In an interview with Daily News Egypt, “El-Jerken” talked about their passion to reverse the image the world has of Sinai being a place of terrorism and a region of destruction.

When did you officially start as a band and why?

We started in early 2003; each of us naturally experimented with a certain type of percussion instrument through generations witnessing their ancestors play on it. So, we decided to gather and introduce our heritage to the world.

Where did the idea of using war remains as musical tools come from?

We mainly use jerrycans, car batteries, and bullet containers, which are the remains of the British occupation in 1967, as percussion instruments. In the past, there were no similar instruments to use in order to sing in the desert, we only used to sing and create the rhythms with our voices. Later on, we discovered that these items create the best tempo, helping us come up with some of the best music.


How do you feel using apparatus that was once used for killing and pain and turning them into joyful tools?

We want to deliver the message that we are peaceful human beings who hate war as much as others do. We are not people’s enemies and what happened is that Sinai is the land of truce. We also aim to tell the world that we have taken the equipment that was once used against us and turned it into a source of joy, art, and happiness.

Do you only perform heritage music or do you compose your own songs?

We mix both. We take the songs we grew up listening to our families sing and make some edits to the lyrics, tempo, and length. These improvised versions combine the past that was about to die with a modern twist that makes the songs fit for the current musical scene.

For example, most of our inherited songs used to be performed in the Sinai dialect, which is harder for city citizens to understand, so we make a few changes to the lyrics to make them convey the same meaning in a way that is easier for people to understand.

At the same time, we use the heritage rhythms and write lyrics to sing along in order to make sure they last for upcoming generations.

As for amending song lengths; in Sinai people can stay singing a certain song like “Al-Marbo’a” from the evening until sunrise, something that people cannot bear nowadays as concerts last only a few hours.
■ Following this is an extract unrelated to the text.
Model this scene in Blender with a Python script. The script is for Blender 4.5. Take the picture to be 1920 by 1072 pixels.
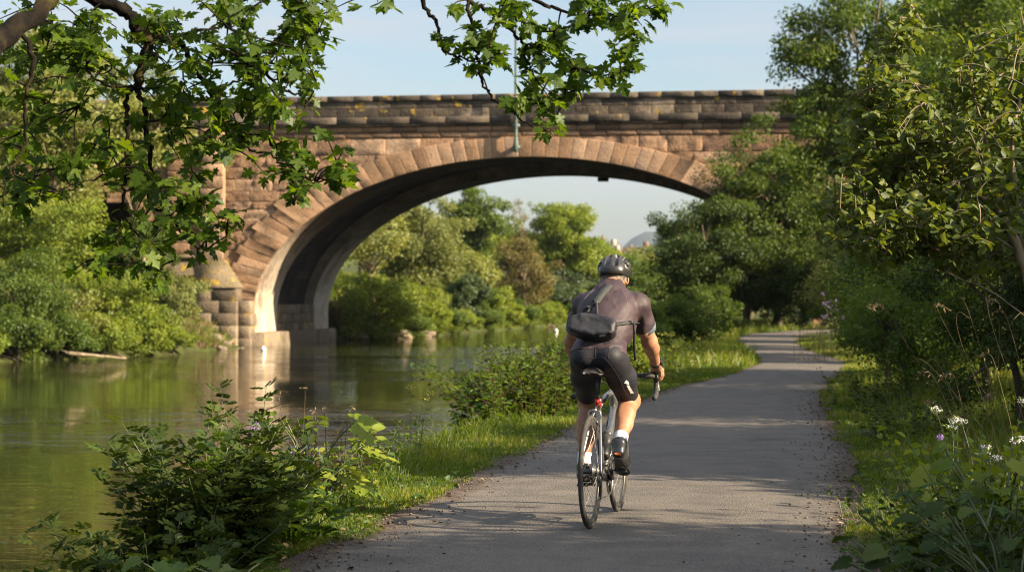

You have performed at different theatres across the world, how was this sort of art met by people who do not understand your language or heritage?

We performed several concerts in many countries including England, Italy, France, Australia, and Switzerland.

In each of them, people were astonished despite not understanding any of the lyrics. But the idea that these instruments produce certain sounds that we use as the base of our songs, was just astounding from their point of view. These tools help us deliver our message to people even when they do not understand us.

In many of our concerts, there were people dancing, while others stood still with their eyes closed in attempt to absorb the music coming from instruments they never knew about before like “Al-Simsemeya”, which is similar to Oud and “El-Mabroma” which is closest to “Mizmar”.
Foreigners generally like the idea that we perform a sort of music that is different from the genres they know.

To what extent do you find your music capable of fixing the mainstream image people have of North Sinai nowadays?

When you sing about the beauty of nature in the desert, including the moon, dark coffee, camels, and lost love, as well as our journey in life, we believe that our songs play an important role of telling Arabs [who understand our lyrics] that we seek nothing but peace. We aim to introduce the truth about Sinai, as the land of calmness, to the world through our songs. The image of terrorism that most people adopt is farthest from truth; Sinai citizens know the most about art, literature, and music, yet, the media-broadcasted image does not show that.

How closely do you find the heritage of Sinai’s songs related to musical traditions in the Middle East?

Egypt’s heritage music scene is extremely similar to neighbouring countries. It is closest to the Jordanian and Palestinian legacy with slight differences. It is mainly because our ancestors had the same cultural atmosphere in the desert.